Saudi Arabia’s Ties to American Consulting Firms Will Come Under a Senate Microscope
An investigative subcommittee in the Senate is determined to get answers from four American companies about their involvement in the PGA Tour–LIV Golf deal announced last year.

Saudi Arabia’s influence on American consulting firms will come under a microscope next week as a key Senate subcommittee furthers its investigation into the proposed merger between the American PGA Tour and Saudi Arabia’s LIV Golf.
In an increasingly rare moment of bipartisanship, the top Democrat and Republican on the Homeland Security Committee’s permanent subcommittee on investigations, Senators Blumenthal and Johnson, will launch a hearing next week on the Kingdom’s stonewalling and its involvement with four consulting firms.
The firms are Boston Consulting Group, McKinsey and Company, Teneo, and M. Klein and Company.
The subcommittee announced the investigation in a bipartisan letter in which Messrs. Blumenthal and Johnson called on the governor of Saudi Arabia’s Public Investment Fund, Yasir al-Rumayyan, to cease his lawsuits aimed at halting the testimony of consulting executives and the production of documents to the committee.
“The Subcommittee has been examining the extent to which foreign powers may be using commerce within the United States as a tool of foreign influence,” the senators wrote to the PIF leader. “What is unprecedented here is the PIF’s repeated attempts to hamper this Subcommittee’s inquiry. The subpoenas to the PIF Consultants were issued after months during which you, the PIF, and the PIF Consultants repeatedly declined to voluntarily testify or provide any substantive, responsive information or records to the Subcommittee.”

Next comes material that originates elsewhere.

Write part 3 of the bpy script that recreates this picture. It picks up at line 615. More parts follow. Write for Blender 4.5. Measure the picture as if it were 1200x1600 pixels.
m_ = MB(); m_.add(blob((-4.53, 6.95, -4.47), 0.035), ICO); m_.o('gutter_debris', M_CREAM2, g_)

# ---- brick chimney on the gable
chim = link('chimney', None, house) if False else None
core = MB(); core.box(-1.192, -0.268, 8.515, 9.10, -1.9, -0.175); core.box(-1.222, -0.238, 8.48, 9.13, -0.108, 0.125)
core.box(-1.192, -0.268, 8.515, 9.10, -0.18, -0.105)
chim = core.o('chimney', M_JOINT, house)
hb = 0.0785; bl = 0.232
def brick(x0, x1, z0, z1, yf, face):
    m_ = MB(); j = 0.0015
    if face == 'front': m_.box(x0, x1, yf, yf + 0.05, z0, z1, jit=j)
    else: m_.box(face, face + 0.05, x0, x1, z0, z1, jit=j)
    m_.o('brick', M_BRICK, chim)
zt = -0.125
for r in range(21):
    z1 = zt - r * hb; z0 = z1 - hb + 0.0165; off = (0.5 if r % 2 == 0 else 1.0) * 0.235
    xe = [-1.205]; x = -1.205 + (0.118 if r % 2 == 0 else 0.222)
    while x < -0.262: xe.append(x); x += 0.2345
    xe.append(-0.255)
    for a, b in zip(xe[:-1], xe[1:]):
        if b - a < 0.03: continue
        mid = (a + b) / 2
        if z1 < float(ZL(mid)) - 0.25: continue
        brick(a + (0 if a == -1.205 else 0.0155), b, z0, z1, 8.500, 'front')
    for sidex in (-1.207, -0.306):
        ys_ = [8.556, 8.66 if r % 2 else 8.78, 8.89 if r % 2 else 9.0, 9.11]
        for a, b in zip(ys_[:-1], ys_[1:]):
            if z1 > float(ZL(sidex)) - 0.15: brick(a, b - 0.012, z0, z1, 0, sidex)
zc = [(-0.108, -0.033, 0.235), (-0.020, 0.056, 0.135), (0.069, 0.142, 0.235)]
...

On Tuesday, the subcommittee will convene to review the Saudi fund’s, and consultant’s, lack of compliance and consider further action on the matter. The hearing is titled “Foreign Influence in the United States.”
In November, the Saudi fund sued all four of the consulting giants in a Saudi Arabian administrative court to stop them from producing documents for the subcommittee.
A lawyer for the fund, Raphael Prober, sent a letter to Messrs. Blumenthal and Johnson on January 12, saying that his client would not comply with the subcommittee’s demands and their lawful subpoenas.
“We respectfully urge you to reconsider your position in this matter,” Mr. Prober wrote. “As detailed below, your demand for documents would require the Advisors to violate lawful orders issued by the courts of Saudi Arabia, protecting documents that are prohibited from disclosure under Saudi law.”
“The PIF is an instrumentality of the Kingdom of Saudi Arabia,” Mr. Probert continued. “Under the Penal Law on Dissemination and Disclosure of Classified Information and Documents (the ‘Penal Law’), both the PIF itself and those who do work for it — including the Advisors — are subject to restrictions on the disclosure of classified documents and information.”
The attorney called the Senate investigation “unprecedented,” claiming that “no committee of Congress has ever sought to compel the production of information in these circumstances.”
Mr. Prober did not respond to a request for comment.
Messrs. Blumenthal and Johnson have been investigating the proposed deal since it was announced publicly in June 2023. In July, the PGA Tour’s chief operating officer, Ron Price, and a PGA board member, Jimmy Dunne, appeared before the committee as part of that investigation.
“Today’s hearing is about much more than the game of golf,” Mr. Blumenthal said at that hearing. “It is about how a brutal, repressive regime can buy influence — indeed even take over — a cherished American institution simply to cleanse its public image. It’s a regime that has killed journalists, jailed and tortured dissidents, fostered the war in Yemen, and supported other terrorist activities.”
On the same day, the subcommittee released preliminary investigation findings that showed PGA and Saudi officials had met several times in Italy, New York, and California to discuss the deal without any PGA officers knowing. When Messrs. Blumenthal and Johnson sought testimony from the PIF governor himself just a few weeks later, they were rebuffed.
The four consulting groups were intimately involved in helping the PGA Tour and LIV Golf move forward with their partnership after helping to negotiate the PGA’s looming deal with a group of billionaire sports team owners known as the Strategic Sports Group. Members of the group include the owners of the Red Sox and the Celtics, John Henry and Wyc Grousbeck, respectively.
According to ESPN, the PGA deal with Strategic Sports Group is nearly finalized, and the official merger between the PGA and LIV Golf will come afterward.